The point I would like to make is that we should not be so quick to automatically assume that the other jurisdiction has it right. What the recent evidence from New South Wales confirms is that it is wrong to assume that increasing maximum penalties will send a greater signal to offenders and have a greater deterrence effect.
One recent example was the changes to the maximum sentence available for culpable driving in the ACT. As members will recall, the Assembly agreed to more than double the maximum available sentence from seven to 15 years. Part of the rationale for the change was a spreadsheet which showed that some states did indeed have higher maximum penalties.
What the Greens say is that that is a simplistic approach that risks copying the approach interstate without seeing what impact it will actually have. I recall the Attorney-General being questioned about this point on ABC radio at the time the government’s bill was announced. When pushed to explain the rationale for the proposed changes, the attorney admitted that at the heart of it the amendments were about punishment and retribution and not about deterring crime. And that was the crux of the issue: the attorney knew that the changes would do nothing to deter crime and make the streets safer. It was all about punishment and retribution. I think the community would have a different view about punishment for punishment’s sake if it is known and shown to have no impact on crime in the future.
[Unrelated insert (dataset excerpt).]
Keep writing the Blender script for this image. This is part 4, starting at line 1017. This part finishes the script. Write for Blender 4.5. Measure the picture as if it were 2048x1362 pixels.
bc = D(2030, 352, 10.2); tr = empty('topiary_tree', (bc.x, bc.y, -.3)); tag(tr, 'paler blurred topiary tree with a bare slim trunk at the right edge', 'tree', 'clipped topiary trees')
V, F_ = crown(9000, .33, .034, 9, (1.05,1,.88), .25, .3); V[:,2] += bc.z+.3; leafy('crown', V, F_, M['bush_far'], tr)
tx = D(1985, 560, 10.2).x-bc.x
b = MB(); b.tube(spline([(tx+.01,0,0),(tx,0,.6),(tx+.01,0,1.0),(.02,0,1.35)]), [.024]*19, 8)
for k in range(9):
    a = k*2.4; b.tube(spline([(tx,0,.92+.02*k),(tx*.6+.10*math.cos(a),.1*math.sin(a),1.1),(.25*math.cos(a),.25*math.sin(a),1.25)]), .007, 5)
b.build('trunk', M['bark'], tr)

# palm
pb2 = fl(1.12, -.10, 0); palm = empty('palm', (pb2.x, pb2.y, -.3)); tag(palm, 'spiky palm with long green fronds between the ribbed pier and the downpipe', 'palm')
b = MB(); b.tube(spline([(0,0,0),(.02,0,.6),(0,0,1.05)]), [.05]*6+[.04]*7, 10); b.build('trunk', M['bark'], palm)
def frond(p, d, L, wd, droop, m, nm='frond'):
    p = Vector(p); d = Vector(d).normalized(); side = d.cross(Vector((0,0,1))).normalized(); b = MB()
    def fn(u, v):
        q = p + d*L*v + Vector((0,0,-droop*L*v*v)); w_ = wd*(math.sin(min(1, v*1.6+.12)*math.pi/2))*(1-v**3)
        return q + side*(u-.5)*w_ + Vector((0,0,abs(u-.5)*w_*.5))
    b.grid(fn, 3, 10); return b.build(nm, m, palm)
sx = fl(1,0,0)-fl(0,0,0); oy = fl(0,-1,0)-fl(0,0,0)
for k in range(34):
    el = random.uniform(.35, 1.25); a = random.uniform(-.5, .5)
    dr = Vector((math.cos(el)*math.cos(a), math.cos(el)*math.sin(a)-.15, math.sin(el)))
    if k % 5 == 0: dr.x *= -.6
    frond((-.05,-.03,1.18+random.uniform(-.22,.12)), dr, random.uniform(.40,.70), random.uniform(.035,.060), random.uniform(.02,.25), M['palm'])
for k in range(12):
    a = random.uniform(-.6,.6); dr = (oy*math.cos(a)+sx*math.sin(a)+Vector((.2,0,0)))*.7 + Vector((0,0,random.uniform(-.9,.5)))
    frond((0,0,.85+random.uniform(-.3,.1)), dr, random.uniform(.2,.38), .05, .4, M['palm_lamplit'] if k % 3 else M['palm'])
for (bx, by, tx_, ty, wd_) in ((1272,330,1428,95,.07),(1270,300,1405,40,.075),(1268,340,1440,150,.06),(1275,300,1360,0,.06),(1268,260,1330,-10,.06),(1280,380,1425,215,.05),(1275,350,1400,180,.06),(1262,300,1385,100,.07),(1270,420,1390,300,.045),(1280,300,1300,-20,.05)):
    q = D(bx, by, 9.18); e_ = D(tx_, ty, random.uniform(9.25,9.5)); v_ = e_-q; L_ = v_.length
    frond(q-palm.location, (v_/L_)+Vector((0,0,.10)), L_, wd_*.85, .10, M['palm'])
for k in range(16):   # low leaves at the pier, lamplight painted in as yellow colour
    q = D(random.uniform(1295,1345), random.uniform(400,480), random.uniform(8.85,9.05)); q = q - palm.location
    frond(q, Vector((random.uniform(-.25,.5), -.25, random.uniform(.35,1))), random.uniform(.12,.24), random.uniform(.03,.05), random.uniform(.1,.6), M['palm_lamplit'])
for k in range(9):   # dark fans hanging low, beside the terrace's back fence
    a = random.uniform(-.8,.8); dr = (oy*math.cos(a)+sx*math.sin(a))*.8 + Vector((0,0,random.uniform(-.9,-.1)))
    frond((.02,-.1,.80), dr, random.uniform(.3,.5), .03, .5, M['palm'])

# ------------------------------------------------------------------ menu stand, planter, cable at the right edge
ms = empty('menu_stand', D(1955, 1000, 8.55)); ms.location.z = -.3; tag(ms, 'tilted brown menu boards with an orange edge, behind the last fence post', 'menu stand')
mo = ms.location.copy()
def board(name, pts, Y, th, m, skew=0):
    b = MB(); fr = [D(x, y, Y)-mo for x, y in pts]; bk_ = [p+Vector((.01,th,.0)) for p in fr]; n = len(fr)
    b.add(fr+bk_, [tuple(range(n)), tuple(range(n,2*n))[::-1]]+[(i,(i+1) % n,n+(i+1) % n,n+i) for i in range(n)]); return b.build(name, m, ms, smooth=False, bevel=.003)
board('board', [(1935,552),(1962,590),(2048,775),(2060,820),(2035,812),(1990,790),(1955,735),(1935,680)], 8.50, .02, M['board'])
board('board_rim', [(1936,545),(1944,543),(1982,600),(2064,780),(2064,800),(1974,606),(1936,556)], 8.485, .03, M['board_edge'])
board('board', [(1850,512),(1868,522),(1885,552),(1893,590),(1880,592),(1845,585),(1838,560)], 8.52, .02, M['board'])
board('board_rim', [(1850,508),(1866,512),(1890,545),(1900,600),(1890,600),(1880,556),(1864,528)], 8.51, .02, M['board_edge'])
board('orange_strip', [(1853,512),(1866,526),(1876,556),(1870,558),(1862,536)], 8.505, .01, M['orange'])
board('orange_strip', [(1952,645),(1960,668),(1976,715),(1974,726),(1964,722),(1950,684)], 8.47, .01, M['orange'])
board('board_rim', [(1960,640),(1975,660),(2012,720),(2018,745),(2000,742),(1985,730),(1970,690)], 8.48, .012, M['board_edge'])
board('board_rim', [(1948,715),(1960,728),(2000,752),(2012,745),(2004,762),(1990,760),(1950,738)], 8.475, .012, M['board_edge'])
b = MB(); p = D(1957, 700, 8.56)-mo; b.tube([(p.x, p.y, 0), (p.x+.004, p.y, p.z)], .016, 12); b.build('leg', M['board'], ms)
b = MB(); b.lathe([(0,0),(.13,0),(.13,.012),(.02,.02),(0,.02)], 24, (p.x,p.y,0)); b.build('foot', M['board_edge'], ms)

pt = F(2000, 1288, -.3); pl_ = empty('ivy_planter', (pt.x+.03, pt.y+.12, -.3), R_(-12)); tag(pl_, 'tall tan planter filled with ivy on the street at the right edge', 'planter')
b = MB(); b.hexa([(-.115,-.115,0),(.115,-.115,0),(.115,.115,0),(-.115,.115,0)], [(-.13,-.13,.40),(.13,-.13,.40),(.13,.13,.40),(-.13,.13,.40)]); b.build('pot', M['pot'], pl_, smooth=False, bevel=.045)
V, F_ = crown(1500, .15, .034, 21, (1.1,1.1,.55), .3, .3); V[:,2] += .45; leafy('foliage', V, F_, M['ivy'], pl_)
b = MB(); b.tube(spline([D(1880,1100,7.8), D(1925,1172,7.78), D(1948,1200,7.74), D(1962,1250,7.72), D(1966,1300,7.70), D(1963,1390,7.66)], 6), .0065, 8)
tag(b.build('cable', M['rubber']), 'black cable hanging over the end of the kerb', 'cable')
There is an interesting debate to be had about the purposes of sentencing and exactly what the purpose is of punishing offenders. Some would argue that punishment is for punishment’s sake and that it is an end in itself. Others would argue that the only point in punishing is to deter the offender from repeating the crime in the future and to also deter the community more generally. What the attorney was focusing on was the notion that punishment exists as the end goal, with no link to deterrence. I think it would have been better if the attorney had been up-front about that and not waited until being pushed on that particular point on live radio.
Another area where the Assembly has legislated is on liquor reforms, which were designed to combat alcohol-related crime and violence. I am pleased to say that I think this was a much more carefully thought through process, one which is based in evidence and one which will deliver improvements on the ground. When looking at the problem of alcohol-related crime and violence, one solution sometimes put forward is to simply get tougher on the offenders. The argument is put that offenders get off with nothing more than a slap on the wrist when they are caught being violent and that the answer is to set stiffer penalties for offenders. That could have been one path to go down. We could have doubled the penalties for assault and causing grievous bodily harm and doubled the fine for being drunk and disorderly. We could have said that that was our response to alcohol-related crime and left it at that. Fortunately, the government embarked on a more holistic approach to the problem.